====== SOURCE EXCERPT ======

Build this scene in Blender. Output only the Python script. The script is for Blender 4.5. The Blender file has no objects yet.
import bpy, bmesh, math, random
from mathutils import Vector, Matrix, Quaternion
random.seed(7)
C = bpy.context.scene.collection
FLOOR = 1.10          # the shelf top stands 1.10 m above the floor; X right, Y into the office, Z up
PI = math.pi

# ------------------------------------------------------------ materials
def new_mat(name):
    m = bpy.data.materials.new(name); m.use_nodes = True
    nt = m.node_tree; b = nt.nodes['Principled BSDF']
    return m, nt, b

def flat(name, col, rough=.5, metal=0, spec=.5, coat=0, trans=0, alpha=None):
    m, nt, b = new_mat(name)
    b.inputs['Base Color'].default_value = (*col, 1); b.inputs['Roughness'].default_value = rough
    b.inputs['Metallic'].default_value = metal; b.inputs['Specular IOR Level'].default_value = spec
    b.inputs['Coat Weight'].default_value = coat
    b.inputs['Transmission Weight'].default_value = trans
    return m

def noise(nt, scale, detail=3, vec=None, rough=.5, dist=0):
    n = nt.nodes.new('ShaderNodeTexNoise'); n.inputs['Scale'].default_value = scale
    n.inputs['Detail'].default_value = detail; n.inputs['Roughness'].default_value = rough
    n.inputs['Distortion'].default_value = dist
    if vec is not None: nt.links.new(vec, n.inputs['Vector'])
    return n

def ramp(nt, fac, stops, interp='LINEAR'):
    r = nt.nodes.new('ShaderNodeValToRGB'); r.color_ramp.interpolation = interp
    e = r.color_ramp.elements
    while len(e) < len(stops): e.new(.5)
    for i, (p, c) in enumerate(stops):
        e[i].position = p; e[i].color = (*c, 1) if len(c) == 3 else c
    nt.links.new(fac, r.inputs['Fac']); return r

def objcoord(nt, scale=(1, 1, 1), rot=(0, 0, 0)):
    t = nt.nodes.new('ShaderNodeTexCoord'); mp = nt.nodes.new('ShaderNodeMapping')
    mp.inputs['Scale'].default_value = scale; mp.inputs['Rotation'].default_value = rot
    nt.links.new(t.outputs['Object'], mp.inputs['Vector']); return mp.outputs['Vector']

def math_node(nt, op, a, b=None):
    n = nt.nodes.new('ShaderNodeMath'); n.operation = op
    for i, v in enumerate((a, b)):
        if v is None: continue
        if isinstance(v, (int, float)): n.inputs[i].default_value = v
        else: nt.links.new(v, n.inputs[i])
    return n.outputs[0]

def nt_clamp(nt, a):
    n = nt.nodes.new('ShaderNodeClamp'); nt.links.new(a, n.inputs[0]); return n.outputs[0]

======

WRITTEN REQUEST: Copy each line of the data above without altering a single character.

THE COMPLETED TASK:
Build this scene in Blender. Output only the Python script. The script is for Blender 4.5. The Blender file has no objects yet.
import bpy, bmesh, math, random
from mathutils import Vector, Matrix, Quaternion
random.seed(7)
C = bpy.context.scene.collection
FLOOR = 1.10          # the shelf top stands 1.10 m above the floor; X right, Y into the office, Z up
PI = math.pi

# ------------------------------------------------------------ materials
def new_mat(name):
    m = bpy.data.materials.new(name); m.use_nodes = True
    nt = m.node_tree; b = nt.nodes['Principled BSDF']
    return m, nt, b

def flat(name, col, rough=.5, metal=0, spec=.5, coat=0, trans=0, alpha=None):
    m, nt, b = new_mat(name)
    b.inputs['Base Color'].default_value = (*col, 1); b.inputs['Roughness'].default_value = rough
    b.inputs['Metallic'].default_value = metal; b.inputs['Specular IOR Level'].default_value = spec
    b.inputs['Coat Weight'].default_value = coat
    b.inputs['Transmission Weight'].default_value = trans
    return m

def noise(nt, scale, detail=3, vec=None, rough=.5, dist=0):
    n = nt.nodes.new('ShaderNodeTexNoise'); n.inputs['Scale'].default_value = scale
    n.inputs['Detail'].default_value = detail; n.inputs['Roughness'].default_value = rough
    n.inputs['Distortion'].default_value = dist
    if vec is not None: nt.links.new(vec, n.inputs['Vector'])
    return n

def ramp(nt, fac, stops, interp='LINEAR'):
    r = nt.nodes.new('ShaderNodeValToRGB'); r.color_ramp.interpolation = interp
    e = r.color_ramp.elements
    while len(e) < len(stops): e.new(.5)
    for i, (p, c) in enumerate(stops):
        e[i].position = p; e[i].color = (*c, 1) if len(c) == 3 else c
    nt.links.new(fac, r.inputs['Fac']); return r

def objcoord(nt, scale=(1, 1, 1), rot=(0, 0, 0)):
    t = nt.nodes.new('ShaderNodeTexCoord'); mp = nt.nodes.new('ShaderNodeMapping')
    mp.inputs['Scale'].default_value = scale; mp.inputs['Rotation'].default_value = rot
    nt.links.new(t.outputs['Object'], mp.inputs['Vector']); return mp.outputs['Vector']

def math_node(nt, op, a, b=None):
    n = nt.nodes.new('ShaderNodeMath'); n.operation = op
    for i, v in enumerate((a, b)):
        if v is None: continue
        if isinstance(v, (int, float)): n.inputs[i].default_value = v
        else: nt.links.new(v, n.inputs[i])
    return n.outputs[0]

def nt_clamp(nt, a):
    n = nt.nodes.new('ShaderNodeClamp'); nt.links.new(a, n.inputs[0]); return n.outputs[0]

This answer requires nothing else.